▶ Information shown

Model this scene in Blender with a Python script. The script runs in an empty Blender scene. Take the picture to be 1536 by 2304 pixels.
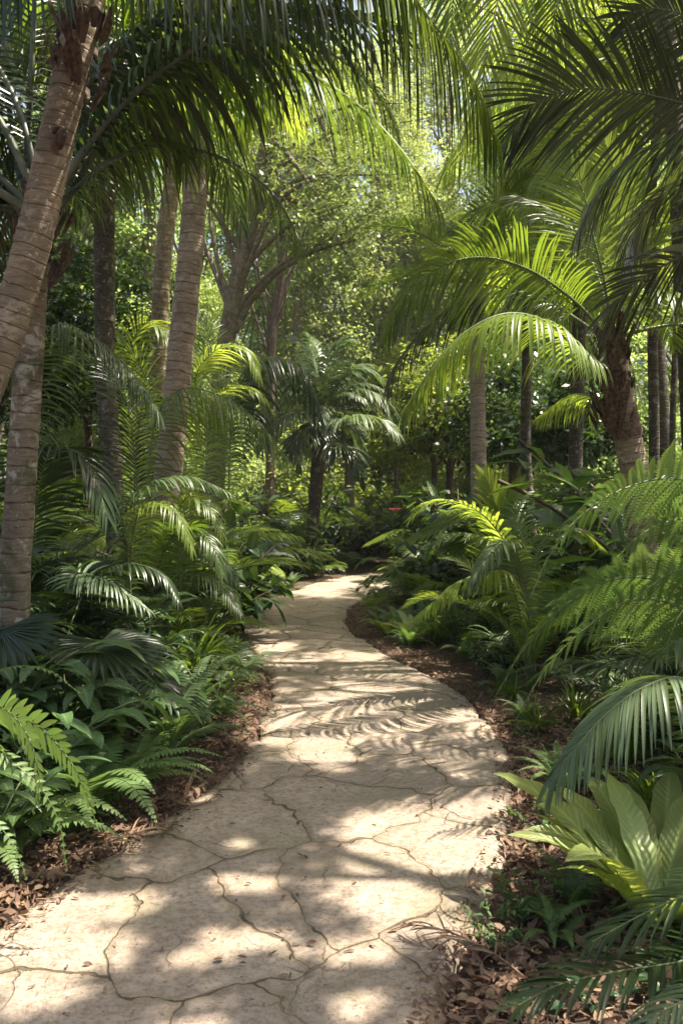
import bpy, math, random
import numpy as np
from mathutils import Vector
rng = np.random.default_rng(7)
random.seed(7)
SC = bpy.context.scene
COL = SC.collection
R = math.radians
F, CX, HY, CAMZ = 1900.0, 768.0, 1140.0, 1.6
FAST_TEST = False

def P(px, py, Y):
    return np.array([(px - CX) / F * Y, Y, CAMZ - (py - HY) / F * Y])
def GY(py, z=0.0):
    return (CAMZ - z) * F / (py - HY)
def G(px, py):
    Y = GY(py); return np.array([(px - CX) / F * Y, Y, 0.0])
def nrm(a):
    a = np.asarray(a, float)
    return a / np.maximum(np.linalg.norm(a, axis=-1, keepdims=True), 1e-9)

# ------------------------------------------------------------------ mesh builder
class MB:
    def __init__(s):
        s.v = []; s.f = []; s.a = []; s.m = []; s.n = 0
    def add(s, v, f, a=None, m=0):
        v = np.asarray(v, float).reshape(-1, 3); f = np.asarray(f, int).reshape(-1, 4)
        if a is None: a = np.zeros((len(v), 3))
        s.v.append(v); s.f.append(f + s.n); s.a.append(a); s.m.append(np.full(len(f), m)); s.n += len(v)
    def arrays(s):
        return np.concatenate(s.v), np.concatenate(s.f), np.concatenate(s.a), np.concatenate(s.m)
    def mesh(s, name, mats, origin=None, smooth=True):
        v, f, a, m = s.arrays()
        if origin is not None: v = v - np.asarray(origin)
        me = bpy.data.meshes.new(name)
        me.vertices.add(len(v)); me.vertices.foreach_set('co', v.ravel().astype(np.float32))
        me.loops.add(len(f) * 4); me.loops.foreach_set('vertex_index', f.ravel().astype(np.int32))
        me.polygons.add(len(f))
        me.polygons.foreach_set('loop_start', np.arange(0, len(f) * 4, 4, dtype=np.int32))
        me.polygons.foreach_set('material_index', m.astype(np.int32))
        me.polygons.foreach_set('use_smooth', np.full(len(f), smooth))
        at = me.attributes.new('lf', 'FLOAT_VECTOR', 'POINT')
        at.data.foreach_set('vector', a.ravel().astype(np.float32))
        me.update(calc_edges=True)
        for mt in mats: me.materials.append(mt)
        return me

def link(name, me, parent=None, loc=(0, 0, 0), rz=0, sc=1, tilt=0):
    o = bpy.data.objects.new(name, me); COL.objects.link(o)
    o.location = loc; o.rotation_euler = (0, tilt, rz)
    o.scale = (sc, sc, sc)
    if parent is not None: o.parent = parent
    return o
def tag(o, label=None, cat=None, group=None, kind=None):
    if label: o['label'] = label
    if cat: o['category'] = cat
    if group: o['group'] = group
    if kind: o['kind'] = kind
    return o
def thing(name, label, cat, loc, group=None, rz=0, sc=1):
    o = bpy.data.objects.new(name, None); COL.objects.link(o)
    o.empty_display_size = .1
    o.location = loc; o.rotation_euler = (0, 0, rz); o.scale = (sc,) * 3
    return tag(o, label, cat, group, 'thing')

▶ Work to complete
Repeat all of the data above word for word, minus the pictures.

▶ Full answer
Model this scene in Blender with a Python script. The script runs in an empty Blender scene. Take the picture to be 1536 by 2304 pixels.
import bpy, math, random
import numpy as np
from mathutils import Vector
rng = np.random.default_rng(7)
random.seed(7)
SC = bpy.context.scene
COL = SC.collection
R = math.radians
F, CX, HY, CAMZ = 1900.0, 768.0, 1140.0, 1.6
FAST_TEST = False

def P(px, py, Y):
    return np.array([(px - CX) / F * Y, Y, CAMZ - (py - HY) / F * Y])
def GY(py, z=0.0):
    return (CAMZ - z) * F / (py - HY)
def G(px, py):
    Y = GY(py); return np.array([(px - CX) / F * Y, Y, 0.0])
def nrm(a):
    a = np.asarray(a, float)
    return a / np.maximum(np.linalg.norm(a, axis=-1, keepdims=True), 1e-9)

# ------------------------------------------------------------------ mesh builder
class MB:
    def __init__(s):
        s.v = []; s.f = []; s.a = []; s.m = []; s.n = 0
    def add(s, v, f, a=None, m=0):
        v = np.asarray(v, float).reshape(-1, 3); f = np.asarray(f, int).reshape(-1, 4)
        if a is None: a = np.zeros((len(v), 3))
        s.v.append(v); s.f.append(f + s.n); s.a.append(a); s.m.append(np.full(len(f), m)); s.n += len(v)
    def arrays(s):
        return np.concatenate(s.v), np.concatenate(s.f), np.concatenate(s.a), np.concatenate(s.m)
    def mesh(s, name, mats, origin=None, smooth=True):
        v, f, a, m = s.arrays()
        if origin is not None: v = v - np.asarray(origin)
        me = bpy.data.meshes.new(name)
        me.vertices.add(len(v)); me.vertices.foreach_set('co', v.ravel().astype(np.float32))
        me.loops.add(len(f) * 4); me.loops.foreach_set('vertex_index', f.ravel().astype(np.int32))
        me.polygons.add(len(f))
        me.polygons.foreach_set('loop_start', np.arange(0, len(f) * 4, 4, dtype=np.int32))
        me.polygons.foreach_set('material_index', m.astype(np.int32))
        me.polygons.foreach_set('use_smooth', np.full(len(f), smooth))
        at = me.attributes.new('lf', 'FLOAT_VECTOR', 'POINT')
        at.data.foreach_set('vector', a.ravel().astype(np.float32))
        me.update(calc_edges=True)
        for mt in mats: me.materials.append(mt)
        return me

def link(name, me, parent=None, loc=(0, 0, 0), rz=0, sc=1, tilt=0):
    o = bpy.data.objects.new(name, me); COL.objects.link(o)
    o.location = loc; o.rotation_euler = (0, tilt, rz)
    o.scale = (sc, sc, sc)
    if parent is not None: o.parent = parent
    return o
def tag(o, label=None, cat=None, group=None, kind=None):
    if label: o['label'] = label
    if cat: o['category'] = cat
    if group: o['group'] = group
    if kind: o['kind'] = kind
    return o
def thing(name, label, cat, loc, group=None, rz=0, sc=1):
    o = bpy.data.objects.new(name, None); COL.objects.link(o)
    o.empty_display_size = .1
    o.location = loc; o.rotation_euler = (0, 0, rz); o.scale = (sc,) * 3
    return tag(o, label, cat, group, 'thing')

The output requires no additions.